Beth Orton: Manchester Cathedral

If Beth Orton’s set seemed a little subdued at first, it was probably only down to the fantastic performance from supporting artist Brodka and her band. Kicking the evening off with their energetic and eighties reminiscent brand of folk-pop, the quartet were a more than pleasant surprise to those who arrived early enough and they will have probably sold a few records in the process. They almost stole the show completely with a cover of Nirvana’s ‘Heart-Shaped Box’ that replaced the brooding menace of the original with a more contemplative and measured tone. Brodka herself has a beautiful voice and the makings of a front-woman who could go very far.

So when Beth hit the stage, standing in front of a quite stunning backdrop of spherical video screens, it took a while to adjust and remember who it was we’d come to see. This probably wasn’t helped by the fact that she opened with two songs from the new album, which, it seemed, much of the crowd was unfamiliar with. ‘Moon’, her opener, is one of the few songs that might go down as filler on the otherwise stunning ‘Kidsticks’, and it didn’t immediately grab a crowd that had been so captivated by the act that had come before.

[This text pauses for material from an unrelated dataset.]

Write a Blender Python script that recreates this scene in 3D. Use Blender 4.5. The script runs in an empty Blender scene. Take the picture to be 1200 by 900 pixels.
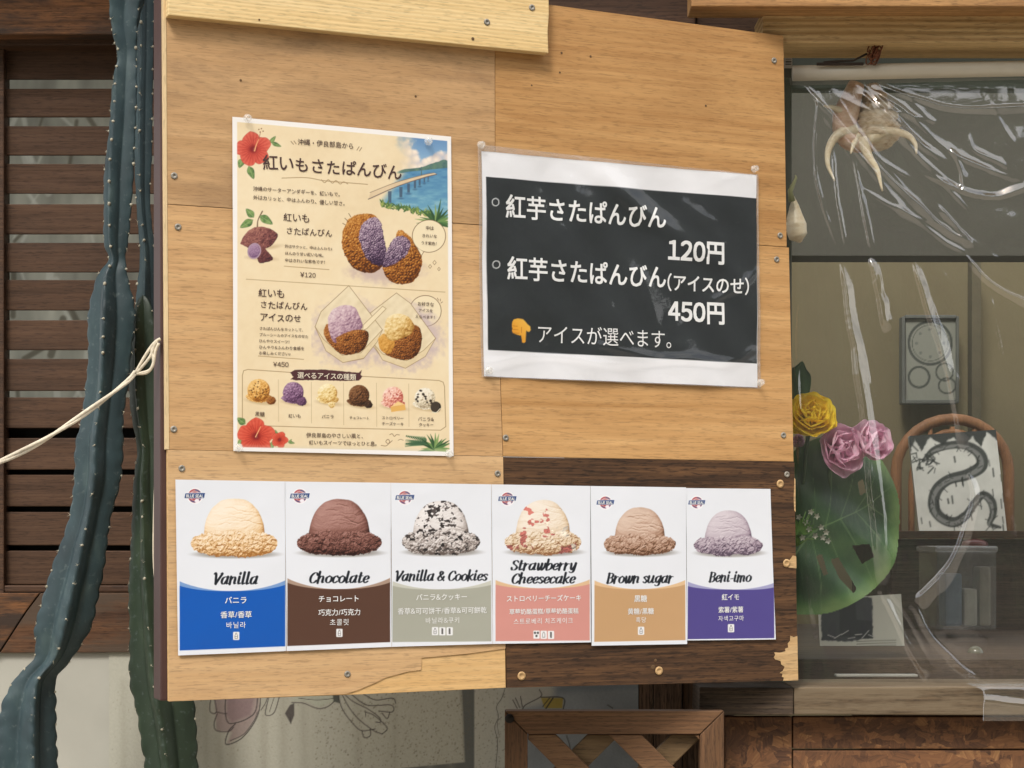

It only took three songs for Beth to dip into her back catalogue, though, and with ‘Galaxy of Emptiness’ we not only saw a lift in the atmosphere, but were also treated to the first real display of the singer’s inimitable vocal range. From this point on she was fully in her groove and the crowd was right there with her, egged on in particular by her down to earth and jovial adlibbing between the songs. A particular highlight came when she told one phone-wielding watcher to stop filming up her nostrils for the whole show as it wasn’t attractive for anyone. ‘Be here with me instead,’ she instructed him. And by that point we all were.

Further songs from ‘Kidsticks’ followed, but, with the crowd now warmed up, both ‘Petals’ and ‘Dawnstar’ seemed to get a better reception. And so they should. The album seems to have gone somewhat unnoticed since its release earlier this year and that was probably reflected in the fact that Beth was playing a venue as small as Manchester Cathedral and there were still tickets available on the door. But it really is a stellar LP, and once the crowd had been treated to their first hit of the night they seemed more accepting of its quality.

That said, the biggest cheers of the night were definitely reserved for ‘Stolen Car’ and ‘Central Reservation’, two songs that came a little later in the main set. Some singers can seem slightly upset when songs they released two decades ago receive a much more rapturous reception than their equally interesting and original new work, but Beth performed both of these with a smile on her face and an obvious affection for the music that made her a much loved cult star.

The encore started with ‘Call Me the Breeze’ from her 2012 album ‘Sugaring Season’ and then segwayed into two more big hitters in the form of ‘Sweetest Decline’ and ‘She Cries My Name’. By this point, an originally reluctant crowd seemed desperate for the show not to end. Beth’s performance showed the maturity and experience that a twenty-year career in the industry can give, but there was also a sense that she knew these smaller and more intimate shows suit her better than some she may have done at the height of her fame. As long as she goes on producing albums that might be considered hidden gems, and performing with such passion, she will go on leaving audiences wanting more.